ETH ETF Reserves Hit 6.76M Coins Worth $28.25B
ETH ETF reserves now hold 6.76 million ETH, valued at $28.25 billion, making up 5.59% of Ethereum’s total supply.

- ETH ETFs now hold 6.76 million ETH
- Holdings represent 5.59% of Ethereum’s total supply
- Total value of reserves is $28.25 billion
Ethereum exchange-traded funds (ETFs) are seeing significant growth. The latest data reveals that ETH ETF reserves currently hold 6.76 million ETH, valued at approximately $28.25 billion. This figure accounts for 5.59% of Ethereum’s total supply, showing how rapidly institutions are locking up ETH in regulated investment vehicles.
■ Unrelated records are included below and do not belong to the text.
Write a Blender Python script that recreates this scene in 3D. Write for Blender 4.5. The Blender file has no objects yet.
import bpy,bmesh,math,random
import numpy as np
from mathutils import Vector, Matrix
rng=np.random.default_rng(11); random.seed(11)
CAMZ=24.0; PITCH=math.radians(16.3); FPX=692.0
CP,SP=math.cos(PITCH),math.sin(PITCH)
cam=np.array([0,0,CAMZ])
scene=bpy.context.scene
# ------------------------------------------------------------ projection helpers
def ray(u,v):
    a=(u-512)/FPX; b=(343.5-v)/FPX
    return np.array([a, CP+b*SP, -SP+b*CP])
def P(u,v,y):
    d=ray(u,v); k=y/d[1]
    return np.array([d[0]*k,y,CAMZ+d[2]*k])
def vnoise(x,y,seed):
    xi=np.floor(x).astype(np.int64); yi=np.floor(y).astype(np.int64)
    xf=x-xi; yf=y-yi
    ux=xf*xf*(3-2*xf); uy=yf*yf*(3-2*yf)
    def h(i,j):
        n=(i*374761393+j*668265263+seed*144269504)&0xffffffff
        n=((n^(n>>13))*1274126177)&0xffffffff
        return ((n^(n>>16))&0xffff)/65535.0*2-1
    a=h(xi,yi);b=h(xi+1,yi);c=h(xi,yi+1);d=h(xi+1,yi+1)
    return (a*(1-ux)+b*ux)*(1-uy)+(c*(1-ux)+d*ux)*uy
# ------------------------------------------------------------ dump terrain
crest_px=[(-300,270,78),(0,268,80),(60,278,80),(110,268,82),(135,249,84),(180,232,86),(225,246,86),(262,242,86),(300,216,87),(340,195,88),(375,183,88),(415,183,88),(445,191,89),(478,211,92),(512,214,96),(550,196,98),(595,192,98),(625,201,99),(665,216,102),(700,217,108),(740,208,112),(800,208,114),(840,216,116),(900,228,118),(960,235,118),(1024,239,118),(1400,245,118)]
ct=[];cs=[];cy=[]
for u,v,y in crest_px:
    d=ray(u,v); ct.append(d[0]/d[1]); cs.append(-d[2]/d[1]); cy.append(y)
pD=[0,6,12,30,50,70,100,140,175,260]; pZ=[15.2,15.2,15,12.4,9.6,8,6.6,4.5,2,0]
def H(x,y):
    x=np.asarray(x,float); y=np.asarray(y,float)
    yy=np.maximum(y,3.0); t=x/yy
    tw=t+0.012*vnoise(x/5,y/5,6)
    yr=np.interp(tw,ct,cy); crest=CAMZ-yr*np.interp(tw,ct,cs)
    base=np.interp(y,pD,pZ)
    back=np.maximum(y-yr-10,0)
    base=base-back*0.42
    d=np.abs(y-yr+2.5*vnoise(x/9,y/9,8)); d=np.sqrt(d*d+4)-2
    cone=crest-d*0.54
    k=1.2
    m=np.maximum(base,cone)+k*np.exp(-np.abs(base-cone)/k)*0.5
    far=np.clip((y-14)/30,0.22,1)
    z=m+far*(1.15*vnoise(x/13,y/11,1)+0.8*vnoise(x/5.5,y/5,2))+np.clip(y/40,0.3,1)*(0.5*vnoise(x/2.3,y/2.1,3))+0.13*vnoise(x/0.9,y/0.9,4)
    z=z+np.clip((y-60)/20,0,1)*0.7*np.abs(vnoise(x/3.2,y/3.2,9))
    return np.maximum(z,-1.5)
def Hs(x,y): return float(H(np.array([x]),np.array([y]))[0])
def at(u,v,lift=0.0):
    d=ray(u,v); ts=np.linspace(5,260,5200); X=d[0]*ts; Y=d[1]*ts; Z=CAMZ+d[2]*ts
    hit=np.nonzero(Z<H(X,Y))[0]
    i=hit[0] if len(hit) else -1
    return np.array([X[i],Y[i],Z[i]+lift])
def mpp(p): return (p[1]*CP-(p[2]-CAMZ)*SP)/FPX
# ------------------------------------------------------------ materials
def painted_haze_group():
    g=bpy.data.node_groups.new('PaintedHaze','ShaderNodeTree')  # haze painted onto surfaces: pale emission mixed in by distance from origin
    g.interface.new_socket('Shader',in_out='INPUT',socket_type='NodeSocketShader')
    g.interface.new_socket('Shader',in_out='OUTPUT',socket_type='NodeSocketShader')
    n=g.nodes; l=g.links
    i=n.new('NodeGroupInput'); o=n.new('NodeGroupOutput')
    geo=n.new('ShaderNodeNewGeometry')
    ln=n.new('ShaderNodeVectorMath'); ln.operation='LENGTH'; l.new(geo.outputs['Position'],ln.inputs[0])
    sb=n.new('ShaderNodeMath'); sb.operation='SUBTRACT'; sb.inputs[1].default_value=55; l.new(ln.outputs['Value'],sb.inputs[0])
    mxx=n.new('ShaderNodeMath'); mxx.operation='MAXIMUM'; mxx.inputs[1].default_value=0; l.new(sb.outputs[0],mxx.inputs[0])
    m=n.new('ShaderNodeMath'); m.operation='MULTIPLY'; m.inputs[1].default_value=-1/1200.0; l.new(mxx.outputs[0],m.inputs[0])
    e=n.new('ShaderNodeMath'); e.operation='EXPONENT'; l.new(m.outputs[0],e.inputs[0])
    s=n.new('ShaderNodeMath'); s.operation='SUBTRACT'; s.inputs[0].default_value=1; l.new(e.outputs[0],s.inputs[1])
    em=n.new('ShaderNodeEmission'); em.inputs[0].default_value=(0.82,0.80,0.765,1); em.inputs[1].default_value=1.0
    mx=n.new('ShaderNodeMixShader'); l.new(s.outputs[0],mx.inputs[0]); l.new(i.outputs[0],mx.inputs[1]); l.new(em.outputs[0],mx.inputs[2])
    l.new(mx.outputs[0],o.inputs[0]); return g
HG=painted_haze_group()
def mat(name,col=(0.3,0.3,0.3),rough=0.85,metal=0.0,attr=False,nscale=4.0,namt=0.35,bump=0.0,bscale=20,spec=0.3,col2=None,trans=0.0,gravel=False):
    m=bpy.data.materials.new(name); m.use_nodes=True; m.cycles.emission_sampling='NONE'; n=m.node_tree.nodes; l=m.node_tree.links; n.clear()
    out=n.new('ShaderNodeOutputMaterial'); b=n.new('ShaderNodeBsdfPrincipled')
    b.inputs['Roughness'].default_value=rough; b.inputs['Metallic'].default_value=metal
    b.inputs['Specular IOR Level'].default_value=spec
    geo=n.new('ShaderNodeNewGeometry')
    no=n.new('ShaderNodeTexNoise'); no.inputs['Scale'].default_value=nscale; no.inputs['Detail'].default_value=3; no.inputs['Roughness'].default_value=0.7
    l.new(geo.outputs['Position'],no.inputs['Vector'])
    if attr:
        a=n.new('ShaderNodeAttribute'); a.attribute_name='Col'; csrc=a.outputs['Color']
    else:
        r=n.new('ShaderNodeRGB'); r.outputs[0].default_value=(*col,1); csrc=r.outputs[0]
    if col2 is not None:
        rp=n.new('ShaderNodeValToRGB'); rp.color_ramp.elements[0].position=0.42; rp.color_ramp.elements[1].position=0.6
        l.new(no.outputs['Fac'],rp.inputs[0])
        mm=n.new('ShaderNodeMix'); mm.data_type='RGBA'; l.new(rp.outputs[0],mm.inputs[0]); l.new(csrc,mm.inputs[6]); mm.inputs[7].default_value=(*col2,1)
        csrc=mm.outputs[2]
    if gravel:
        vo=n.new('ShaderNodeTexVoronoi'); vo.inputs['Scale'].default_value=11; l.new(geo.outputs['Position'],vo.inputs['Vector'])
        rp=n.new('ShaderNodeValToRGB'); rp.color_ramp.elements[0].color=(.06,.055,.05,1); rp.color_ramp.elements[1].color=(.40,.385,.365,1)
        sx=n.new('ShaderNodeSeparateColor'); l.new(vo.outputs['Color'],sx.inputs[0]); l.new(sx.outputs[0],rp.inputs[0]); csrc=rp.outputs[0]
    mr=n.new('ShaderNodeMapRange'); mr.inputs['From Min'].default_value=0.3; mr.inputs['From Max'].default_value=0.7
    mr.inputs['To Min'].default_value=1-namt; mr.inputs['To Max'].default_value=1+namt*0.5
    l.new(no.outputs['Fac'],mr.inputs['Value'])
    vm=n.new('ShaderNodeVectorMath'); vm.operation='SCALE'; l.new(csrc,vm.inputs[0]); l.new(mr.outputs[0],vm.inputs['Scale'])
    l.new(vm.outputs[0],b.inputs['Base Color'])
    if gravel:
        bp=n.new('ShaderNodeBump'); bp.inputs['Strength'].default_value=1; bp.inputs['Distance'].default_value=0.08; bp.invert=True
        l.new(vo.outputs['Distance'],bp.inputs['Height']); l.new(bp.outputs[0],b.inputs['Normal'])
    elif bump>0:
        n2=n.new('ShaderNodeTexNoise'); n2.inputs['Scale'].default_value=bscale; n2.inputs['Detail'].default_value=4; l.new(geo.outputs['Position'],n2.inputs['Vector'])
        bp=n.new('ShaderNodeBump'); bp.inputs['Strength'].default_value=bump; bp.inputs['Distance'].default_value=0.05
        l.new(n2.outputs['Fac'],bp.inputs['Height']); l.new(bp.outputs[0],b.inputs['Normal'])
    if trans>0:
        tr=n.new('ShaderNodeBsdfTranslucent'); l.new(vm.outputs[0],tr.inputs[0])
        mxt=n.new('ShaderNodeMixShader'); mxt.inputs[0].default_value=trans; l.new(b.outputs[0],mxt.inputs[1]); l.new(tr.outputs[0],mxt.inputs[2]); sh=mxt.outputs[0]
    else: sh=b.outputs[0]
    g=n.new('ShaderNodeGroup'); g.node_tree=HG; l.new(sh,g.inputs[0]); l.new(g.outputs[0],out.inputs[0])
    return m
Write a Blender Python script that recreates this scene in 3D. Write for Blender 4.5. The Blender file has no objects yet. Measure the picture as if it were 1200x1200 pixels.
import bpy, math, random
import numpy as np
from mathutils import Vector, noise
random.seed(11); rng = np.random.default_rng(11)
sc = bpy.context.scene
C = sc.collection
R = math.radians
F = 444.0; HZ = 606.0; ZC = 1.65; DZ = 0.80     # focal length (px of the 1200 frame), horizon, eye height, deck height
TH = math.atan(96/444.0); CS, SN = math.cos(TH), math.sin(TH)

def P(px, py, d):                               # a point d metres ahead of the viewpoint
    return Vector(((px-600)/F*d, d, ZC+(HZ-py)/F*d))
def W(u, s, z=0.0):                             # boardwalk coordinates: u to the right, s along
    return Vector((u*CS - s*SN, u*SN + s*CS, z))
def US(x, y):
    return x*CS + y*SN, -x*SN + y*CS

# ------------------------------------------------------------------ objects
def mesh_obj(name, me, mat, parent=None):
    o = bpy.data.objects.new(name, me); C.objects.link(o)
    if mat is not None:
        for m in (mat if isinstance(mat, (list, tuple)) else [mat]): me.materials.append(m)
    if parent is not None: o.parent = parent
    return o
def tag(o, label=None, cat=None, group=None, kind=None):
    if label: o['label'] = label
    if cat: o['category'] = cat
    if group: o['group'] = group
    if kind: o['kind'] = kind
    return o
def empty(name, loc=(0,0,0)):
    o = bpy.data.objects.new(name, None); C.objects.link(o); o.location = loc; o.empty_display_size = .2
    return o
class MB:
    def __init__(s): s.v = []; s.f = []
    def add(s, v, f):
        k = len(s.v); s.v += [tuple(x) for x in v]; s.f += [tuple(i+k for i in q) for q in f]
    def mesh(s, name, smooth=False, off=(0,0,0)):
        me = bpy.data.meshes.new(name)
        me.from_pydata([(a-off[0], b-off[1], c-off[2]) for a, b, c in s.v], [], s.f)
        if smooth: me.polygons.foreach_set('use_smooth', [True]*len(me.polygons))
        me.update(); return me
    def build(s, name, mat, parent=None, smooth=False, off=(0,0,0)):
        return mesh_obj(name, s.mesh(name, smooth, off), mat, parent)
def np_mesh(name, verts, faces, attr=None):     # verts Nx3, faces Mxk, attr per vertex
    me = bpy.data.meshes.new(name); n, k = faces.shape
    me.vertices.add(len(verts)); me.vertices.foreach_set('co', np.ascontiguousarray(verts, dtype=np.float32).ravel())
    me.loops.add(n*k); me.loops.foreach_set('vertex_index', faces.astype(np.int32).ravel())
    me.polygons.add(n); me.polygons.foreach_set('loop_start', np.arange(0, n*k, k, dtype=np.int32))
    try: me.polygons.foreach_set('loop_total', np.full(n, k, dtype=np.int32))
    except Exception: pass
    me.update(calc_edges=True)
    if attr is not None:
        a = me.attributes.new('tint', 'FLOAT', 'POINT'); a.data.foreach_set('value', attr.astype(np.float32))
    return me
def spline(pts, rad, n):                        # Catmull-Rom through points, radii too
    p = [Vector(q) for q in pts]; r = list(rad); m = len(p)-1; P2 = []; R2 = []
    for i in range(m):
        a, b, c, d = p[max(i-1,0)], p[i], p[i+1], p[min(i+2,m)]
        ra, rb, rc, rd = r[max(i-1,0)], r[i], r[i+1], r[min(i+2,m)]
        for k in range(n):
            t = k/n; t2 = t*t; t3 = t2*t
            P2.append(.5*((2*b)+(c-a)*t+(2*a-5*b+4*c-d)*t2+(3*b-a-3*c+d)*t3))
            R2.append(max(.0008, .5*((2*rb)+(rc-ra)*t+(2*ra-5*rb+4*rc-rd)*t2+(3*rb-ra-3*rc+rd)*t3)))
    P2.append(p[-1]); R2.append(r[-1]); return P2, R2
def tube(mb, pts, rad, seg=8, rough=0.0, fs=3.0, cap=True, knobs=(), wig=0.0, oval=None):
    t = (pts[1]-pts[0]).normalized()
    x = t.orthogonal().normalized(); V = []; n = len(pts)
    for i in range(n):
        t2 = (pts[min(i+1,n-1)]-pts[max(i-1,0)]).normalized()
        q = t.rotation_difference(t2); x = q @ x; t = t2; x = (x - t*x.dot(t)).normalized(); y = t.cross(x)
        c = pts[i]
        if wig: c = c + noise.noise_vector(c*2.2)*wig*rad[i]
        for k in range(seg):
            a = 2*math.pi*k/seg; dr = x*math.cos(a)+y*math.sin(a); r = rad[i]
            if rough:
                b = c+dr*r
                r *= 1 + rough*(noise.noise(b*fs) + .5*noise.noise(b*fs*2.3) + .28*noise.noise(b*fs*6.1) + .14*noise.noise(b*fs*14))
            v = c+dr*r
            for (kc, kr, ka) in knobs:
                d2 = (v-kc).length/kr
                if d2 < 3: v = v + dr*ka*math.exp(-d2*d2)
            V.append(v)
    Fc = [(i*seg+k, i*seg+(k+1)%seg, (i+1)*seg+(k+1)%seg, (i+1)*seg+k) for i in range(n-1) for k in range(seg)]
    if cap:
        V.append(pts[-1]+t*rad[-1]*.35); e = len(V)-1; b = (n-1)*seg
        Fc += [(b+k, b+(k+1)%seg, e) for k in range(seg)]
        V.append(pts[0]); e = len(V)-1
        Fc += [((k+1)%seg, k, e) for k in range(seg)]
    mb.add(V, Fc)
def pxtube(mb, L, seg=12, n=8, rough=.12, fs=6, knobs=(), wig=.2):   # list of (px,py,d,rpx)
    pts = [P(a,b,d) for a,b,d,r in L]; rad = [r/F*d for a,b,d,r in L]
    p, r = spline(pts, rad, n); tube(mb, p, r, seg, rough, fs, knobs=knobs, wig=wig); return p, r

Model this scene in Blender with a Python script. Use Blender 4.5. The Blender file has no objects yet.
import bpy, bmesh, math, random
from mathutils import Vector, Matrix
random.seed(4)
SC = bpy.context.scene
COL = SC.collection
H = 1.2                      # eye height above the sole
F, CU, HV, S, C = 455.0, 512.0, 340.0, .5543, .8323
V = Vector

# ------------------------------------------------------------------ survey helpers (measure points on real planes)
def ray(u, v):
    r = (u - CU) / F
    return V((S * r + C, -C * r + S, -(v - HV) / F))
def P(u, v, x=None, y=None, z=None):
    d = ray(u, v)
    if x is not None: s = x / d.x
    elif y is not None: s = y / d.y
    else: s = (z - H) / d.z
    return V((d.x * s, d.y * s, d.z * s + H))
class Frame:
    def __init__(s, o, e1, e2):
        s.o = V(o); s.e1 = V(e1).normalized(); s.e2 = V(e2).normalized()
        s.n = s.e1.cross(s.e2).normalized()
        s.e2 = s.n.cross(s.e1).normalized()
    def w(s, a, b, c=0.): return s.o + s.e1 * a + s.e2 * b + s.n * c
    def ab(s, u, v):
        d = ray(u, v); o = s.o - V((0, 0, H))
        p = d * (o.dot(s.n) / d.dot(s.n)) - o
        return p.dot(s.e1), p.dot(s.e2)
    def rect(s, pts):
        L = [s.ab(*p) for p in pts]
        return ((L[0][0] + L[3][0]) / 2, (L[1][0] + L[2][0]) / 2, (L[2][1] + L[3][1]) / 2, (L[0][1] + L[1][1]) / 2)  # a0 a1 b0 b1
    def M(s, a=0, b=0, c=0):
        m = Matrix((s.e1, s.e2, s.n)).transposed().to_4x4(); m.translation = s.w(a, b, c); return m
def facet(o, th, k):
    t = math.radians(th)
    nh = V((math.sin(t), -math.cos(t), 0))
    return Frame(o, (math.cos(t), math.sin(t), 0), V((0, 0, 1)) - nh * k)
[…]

This rise in reserves reflects growing confidence in Ethereum’s long-term value, especially after the approval of spot ETH ETFs in several markets. With increased investor participation and regulatory clarity, ETFs are becoming a popular gateway for exposure to ETH without directly holding the asset.
Why It Matters for the Ethereum Ecosystem
The 6.76 million ETH held by ETFs significantly reduces the liquid supply of Ethereum on exchanges. This can potentially create supply pressure, especially during bullish market cycles. Less available ETH on the open market often correlates with higher prices, as demand outpaces supply.
Furthermore, such large-scale accumulation by institutional players indicates a shift in Ethereum’s market perception—from a speculative asset to a long-term investment vehicle. The inclusion of ETH in ETFs not only broadens investor access but also boosts Ethereum’s credibility in traditional finance circles.
What’s Next for ETH and ETFs?
As Ethereum continues to evolve, especially with Layer 2 adoption and improvements to scalability, the interest from ETFs is likely to grow. If more countries approve ETH ETFs or expand their offerings, reserves may climb further—leading to even greater impact on Ethereum’s liquidity and price dynamics.
With 5.59% of the entire ETH supply already tied up in ETF reserves, this trend is one to watch closely. It marks a new chapter for Ethereum, where traditional finance and crypto continue to blend more deeply.